License revenue, a key growth indicator of new business, decreased 19% to $45.6 million. Part of the decrease was a result of fewer sales of Netware, a product that has been in decline for some time. Also affecting revenue was the company's transition to a model in which deals are longer, and thus recognized ratably, instead of upfront, CEO Jack Messman said on a call with analysts.

Revenue from the company's "platform," which combines its three major lines of business -- was $80 million, a drop of 5%, when revenue from a one-time legal gain is discounted.

Wall Street had hoped for more. Analyst Brent Thill of Prudential Securities said in a note to clients that he was expecting platform revenue of about $84 million.

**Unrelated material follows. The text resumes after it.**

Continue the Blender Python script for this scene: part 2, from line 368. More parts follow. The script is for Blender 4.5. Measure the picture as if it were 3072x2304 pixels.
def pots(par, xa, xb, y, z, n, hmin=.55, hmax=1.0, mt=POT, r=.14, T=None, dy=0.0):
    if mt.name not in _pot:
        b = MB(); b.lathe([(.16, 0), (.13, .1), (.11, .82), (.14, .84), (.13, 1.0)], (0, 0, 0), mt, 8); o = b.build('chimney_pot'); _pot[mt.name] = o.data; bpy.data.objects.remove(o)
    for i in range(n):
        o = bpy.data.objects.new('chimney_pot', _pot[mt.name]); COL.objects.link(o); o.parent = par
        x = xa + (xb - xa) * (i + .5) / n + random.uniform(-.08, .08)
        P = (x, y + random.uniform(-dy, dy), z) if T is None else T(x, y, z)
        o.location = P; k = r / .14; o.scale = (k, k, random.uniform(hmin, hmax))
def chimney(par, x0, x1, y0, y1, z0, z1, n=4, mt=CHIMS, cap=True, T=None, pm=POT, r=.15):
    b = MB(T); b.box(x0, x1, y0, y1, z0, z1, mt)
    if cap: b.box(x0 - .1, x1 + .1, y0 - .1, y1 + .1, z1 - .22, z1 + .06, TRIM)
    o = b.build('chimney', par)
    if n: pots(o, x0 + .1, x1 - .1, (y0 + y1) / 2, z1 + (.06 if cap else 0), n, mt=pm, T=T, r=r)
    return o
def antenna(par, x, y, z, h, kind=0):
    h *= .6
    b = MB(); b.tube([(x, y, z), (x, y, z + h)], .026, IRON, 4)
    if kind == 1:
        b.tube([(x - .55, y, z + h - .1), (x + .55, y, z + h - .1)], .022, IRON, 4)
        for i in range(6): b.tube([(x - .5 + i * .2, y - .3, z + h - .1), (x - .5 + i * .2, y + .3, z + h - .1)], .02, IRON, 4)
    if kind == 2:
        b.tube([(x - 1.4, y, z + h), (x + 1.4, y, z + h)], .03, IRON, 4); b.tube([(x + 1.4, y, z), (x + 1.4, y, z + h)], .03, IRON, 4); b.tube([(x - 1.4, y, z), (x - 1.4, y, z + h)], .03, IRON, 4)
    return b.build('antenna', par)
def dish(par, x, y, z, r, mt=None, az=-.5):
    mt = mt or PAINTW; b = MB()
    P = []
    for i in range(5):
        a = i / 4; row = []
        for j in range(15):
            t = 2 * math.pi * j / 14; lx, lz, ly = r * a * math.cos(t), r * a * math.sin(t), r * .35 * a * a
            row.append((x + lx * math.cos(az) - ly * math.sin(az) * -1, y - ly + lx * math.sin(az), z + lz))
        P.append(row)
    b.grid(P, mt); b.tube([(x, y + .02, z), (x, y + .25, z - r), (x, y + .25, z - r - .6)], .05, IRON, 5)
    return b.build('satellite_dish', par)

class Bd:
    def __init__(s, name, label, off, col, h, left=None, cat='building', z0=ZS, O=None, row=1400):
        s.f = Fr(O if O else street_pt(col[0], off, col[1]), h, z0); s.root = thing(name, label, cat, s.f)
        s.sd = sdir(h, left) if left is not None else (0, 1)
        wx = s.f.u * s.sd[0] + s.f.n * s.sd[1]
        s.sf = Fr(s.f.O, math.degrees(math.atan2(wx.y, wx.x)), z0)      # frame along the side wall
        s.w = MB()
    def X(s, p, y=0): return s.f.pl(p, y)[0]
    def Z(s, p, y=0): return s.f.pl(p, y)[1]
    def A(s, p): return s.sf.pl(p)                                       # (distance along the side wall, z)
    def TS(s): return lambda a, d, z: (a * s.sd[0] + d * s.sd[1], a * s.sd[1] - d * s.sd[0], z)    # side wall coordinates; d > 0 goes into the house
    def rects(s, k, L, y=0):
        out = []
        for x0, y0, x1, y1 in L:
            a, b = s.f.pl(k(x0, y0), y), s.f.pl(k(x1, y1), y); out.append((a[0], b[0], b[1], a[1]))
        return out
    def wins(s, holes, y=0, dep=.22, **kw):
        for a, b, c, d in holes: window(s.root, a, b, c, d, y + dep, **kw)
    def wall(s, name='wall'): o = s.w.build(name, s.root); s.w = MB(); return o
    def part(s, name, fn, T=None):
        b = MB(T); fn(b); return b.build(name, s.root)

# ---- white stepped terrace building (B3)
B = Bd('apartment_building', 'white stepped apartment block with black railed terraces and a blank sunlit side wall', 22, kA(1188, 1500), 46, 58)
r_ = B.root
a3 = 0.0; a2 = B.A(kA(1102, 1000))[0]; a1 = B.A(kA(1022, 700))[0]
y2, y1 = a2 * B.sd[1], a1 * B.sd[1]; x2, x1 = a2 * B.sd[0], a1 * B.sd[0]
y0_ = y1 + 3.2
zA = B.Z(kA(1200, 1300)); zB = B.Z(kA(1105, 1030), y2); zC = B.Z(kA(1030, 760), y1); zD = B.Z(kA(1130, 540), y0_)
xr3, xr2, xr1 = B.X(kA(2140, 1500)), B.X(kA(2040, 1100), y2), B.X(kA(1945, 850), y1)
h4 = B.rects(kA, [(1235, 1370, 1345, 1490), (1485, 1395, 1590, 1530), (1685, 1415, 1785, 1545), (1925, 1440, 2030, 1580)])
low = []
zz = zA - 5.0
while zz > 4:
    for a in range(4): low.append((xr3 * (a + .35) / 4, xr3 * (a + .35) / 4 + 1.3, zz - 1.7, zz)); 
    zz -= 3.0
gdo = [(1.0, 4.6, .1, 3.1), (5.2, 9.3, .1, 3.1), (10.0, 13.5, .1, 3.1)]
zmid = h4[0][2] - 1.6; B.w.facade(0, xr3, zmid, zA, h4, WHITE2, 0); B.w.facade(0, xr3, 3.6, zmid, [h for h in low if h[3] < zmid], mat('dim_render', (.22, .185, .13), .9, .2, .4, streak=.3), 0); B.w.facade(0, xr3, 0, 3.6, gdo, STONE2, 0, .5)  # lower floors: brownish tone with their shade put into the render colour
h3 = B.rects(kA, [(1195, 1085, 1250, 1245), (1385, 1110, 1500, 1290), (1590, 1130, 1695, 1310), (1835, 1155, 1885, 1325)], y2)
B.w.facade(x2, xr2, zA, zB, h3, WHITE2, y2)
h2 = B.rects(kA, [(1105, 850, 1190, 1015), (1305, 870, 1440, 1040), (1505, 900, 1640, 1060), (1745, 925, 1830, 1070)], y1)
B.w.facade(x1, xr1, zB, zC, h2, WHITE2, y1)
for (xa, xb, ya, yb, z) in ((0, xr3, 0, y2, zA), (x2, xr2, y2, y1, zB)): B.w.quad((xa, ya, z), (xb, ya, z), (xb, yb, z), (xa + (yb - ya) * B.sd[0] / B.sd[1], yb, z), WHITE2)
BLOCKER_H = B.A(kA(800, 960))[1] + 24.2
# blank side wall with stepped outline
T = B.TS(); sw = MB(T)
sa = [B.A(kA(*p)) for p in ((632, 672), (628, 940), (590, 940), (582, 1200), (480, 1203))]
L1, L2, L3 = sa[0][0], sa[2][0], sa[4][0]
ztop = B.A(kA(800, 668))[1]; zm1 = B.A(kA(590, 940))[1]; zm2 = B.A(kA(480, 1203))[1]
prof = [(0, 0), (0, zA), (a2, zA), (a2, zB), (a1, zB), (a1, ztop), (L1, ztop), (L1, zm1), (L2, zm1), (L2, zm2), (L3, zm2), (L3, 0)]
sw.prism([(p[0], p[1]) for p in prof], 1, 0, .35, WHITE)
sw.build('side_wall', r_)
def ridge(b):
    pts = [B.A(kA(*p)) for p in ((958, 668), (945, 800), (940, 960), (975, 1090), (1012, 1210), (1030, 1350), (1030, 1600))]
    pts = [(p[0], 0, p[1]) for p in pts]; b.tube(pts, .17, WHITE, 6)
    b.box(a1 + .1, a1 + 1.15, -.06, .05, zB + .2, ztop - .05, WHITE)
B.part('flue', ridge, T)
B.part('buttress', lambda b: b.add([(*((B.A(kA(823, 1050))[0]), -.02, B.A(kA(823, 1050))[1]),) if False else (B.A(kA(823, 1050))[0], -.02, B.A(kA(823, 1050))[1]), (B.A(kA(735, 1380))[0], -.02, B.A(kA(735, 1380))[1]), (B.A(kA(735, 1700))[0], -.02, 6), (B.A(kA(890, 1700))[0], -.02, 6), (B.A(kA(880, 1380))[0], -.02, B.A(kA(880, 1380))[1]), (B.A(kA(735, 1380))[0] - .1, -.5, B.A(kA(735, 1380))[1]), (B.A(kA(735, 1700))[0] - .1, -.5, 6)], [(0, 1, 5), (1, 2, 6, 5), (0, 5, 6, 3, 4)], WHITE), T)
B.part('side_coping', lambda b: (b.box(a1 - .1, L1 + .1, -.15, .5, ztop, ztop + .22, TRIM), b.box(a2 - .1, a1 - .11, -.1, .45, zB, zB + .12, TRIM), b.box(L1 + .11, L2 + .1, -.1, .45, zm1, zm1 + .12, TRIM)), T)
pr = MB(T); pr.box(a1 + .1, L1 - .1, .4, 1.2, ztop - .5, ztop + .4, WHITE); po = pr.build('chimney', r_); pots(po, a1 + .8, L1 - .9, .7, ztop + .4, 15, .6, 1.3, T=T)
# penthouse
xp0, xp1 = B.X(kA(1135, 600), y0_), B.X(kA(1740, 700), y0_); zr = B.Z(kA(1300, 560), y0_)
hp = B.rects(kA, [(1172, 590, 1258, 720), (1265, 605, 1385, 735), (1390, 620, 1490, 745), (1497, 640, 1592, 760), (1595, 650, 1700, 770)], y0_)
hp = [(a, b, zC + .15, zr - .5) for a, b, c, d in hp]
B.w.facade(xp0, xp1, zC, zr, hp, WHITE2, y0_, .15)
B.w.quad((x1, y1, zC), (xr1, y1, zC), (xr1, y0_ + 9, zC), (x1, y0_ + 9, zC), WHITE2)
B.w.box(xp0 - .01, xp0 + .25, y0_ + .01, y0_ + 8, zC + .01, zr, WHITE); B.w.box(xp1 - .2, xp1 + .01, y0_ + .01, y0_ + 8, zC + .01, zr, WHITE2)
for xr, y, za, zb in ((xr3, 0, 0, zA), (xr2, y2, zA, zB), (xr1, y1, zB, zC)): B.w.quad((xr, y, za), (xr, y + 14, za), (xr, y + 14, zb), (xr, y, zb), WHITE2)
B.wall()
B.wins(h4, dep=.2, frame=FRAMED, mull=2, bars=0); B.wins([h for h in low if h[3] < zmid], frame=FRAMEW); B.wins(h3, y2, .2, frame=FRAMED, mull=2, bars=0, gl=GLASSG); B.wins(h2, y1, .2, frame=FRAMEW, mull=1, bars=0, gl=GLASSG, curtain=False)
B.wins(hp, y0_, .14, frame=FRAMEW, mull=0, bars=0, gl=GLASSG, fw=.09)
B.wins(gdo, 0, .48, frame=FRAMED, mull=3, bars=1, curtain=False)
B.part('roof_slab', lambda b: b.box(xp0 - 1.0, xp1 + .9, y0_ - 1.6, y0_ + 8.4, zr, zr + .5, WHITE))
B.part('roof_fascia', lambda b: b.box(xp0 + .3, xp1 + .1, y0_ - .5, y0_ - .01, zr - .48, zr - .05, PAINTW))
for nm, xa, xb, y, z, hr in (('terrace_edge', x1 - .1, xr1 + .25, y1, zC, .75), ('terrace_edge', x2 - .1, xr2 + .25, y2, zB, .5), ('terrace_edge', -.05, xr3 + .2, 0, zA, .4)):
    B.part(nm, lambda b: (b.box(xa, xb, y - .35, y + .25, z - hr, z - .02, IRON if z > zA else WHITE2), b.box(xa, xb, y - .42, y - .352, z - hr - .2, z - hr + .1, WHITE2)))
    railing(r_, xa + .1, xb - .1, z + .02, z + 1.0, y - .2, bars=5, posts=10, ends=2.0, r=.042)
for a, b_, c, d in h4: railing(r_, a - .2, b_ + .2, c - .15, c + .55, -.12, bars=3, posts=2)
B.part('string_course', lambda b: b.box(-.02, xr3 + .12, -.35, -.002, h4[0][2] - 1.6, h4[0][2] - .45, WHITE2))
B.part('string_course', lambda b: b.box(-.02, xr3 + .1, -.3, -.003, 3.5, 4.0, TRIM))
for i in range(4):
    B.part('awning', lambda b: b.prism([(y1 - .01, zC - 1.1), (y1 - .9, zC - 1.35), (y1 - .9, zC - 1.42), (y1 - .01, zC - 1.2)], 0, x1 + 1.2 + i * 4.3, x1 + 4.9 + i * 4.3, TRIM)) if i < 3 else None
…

Revenue from the company's version of Linux, called SuSE, doubled to $8 million, but was flat sequentially; and maintenance and service revenue slipped 4.7% to $290 million. However, Messman said "we were pleased with our initial penetration of the Chinese market, where Linux is an attractive technology for government and commercial users."

Adding to the company's overall sales of Linux is a hybrid product called Open Enterprise Server, which includes elements of Linux and Netware. Sales in the quarter, the first full period in which the product was available, totaled $31 million.

While some analysts had expected the $9 million restructuring charge to be the last for a while, the company expects to take another charge in the fourth quarter. Messman said that the restructuring is part of his ongoing efforts to cut costs and ensure profitability.

Because Novell does not give guidance, some analysts say they find the company difficult to model. One analyst, who spoke informally, commented that "even though they don't give guidance, they always seem to miss everyone's expectations."